The report says the Chinese government has increased law enforcement efforts in recent years, closing down at least 10 officially designated factories and retail outlets, jailing hundreds of dealers and sentencing 37 smugglers to life in prison.

Official inspections of retail outlets, which are scattered across cities, "are not frequent or rigorous enough to drastically eliminate these loopholes and illegal activities".

"Most ivory is bought on the retail market by Chinese collectors and by growing numbers of investors reportedly anticipating further restrictions on the ivory trade as well as possible growing scarcity in ivory due to future worldwide ivory stockpile destructions," the report says.

"At the moment we are not winning the conservation battle against the elephant poachers, traffickers and consumers of ivory. Laws are in place but even in China they are not being adequately enforced. The system is presently out of control," the authors say.

Writing in the Guardian newspaper Wednesday, Paula Kahumbu, CEO of Kenya-based WildlifeDirect, cites the study's conclusion that "without China's leadership in ending demand for ivory Africa's elephants could disappear from the wild within a generation".
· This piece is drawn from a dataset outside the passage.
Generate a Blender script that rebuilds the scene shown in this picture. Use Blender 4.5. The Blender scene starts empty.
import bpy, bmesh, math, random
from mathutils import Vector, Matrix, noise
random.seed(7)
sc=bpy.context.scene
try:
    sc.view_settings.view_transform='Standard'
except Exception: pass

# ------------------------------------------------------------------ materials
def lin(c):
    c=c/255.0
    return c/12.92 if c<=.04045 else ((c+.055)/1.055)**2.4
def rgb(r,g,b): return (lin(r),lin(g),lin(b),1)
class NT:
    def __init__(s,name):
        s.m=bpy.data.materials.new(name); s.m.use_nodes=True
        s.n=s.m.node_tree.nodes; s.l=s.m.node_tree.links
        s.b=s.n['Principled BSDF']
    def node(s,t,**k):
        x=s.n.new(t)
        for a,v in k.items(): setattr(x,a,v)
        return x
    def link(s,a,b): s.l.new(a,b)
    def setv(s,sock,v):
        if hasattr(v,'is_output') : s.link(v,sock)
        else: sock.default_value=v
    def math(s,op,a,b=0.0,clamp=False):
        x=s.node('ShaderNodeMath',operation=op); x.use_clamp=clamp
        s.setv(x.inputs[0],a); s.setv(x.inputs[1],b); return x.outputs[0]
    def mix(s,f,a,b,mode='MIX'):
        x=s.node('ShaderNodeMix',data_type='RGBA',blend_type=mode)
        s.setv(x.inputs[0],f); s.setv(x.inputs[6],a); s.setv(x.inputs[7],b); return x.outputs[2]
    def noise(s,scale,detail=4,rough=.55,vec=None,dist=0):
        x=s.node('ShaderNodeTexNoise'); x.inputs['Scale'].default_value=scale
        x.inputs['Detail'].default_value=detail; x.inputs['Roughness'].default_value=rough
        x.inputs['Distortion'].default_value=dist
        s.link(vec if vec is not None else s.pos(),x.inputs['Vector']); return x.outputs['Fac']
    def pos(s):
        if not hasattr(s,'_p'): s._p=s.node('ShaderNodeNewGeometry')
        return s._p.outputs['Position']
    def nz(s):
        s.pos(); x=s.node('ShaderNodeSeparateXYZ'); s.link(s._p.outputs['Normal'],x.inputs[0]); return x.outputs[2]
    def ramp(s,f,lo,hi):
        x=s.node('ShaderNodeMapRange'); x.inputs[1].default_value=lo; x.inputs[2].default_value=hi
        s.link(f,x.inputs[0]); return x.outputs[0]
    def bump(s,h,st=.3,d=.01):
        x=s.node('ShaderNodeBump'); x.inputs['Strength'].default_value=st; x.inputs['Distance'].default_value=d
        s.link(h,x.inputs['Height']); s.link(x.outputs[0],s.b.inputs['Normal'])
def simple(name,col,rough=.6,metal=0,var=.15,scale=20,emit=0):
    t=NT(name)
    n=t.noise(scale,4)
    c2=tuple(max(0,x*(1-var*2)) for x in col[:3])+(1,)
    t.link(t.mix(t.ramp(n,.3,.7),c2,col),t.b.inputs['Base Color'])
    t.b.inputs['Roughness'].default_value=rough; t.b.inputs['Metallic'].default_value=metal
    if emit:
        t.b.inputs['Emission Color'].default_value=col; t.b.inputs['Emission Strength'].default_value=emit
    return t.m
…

"Unfortunately," she adds, "so far few African leaders have demonstrated they are serious about taking action. One of them, Botswana's environment minister Tshekedi Khama, recently asked me, despairingly: 'Where is the pride of Africa? Why aren't we setting the agenda here? It is we who have the elephants."

"Africans," she concludes, echoing Prince William's concern, "will not have the political or moral authority to make demands on the Chinese until we put our own house in order."